Name: R. Ravi
University: Tepper School of Business, Carnegie Mellon University
Date: Friday, May 11, 2007
Time: 1:30 to 3:00 pm
Location: Cooper Auditorium
Title: Iterative Relaxations
Abstract:
Inspired by Kamal Jain’s iterative rounding method for designing approximation algorithms, Singh and Lau have recently designed a variant that has been instrumental in designing the best-possible approximation algorithm for degree bounded minimum-cost spanning trees in undirected graphs. In this talk, I will illustrate its application to the directed counterpart of the problem, by providing an alternate proof of Edmond’s theorem characterizing the directed spanning tree polyhedron, and adapting it to give a bicriteria approximation algorithm. This work is in collaboration with Singh, based on ideas from his work with Lau.
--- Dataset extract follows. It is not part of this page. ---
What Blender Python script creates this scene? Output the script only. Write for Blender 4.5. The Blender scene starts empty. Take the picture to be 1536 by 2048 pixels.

The talk will serve as a preview to a new course to be taught in the Fall 07 (47-853 Special Topics in Combinatorial Optimization, Mondays and Wednesdays 3.30-5.30 Room 318 GSIA, during Mini 1: August 27 - October 15, 2007) by Singh and myself. In this class, we will attempt to re-derive alternate proofs of well known linear characterizations of various famous integral polyhedra using this iterative relaxation technique, which can be considered a primal rounding method.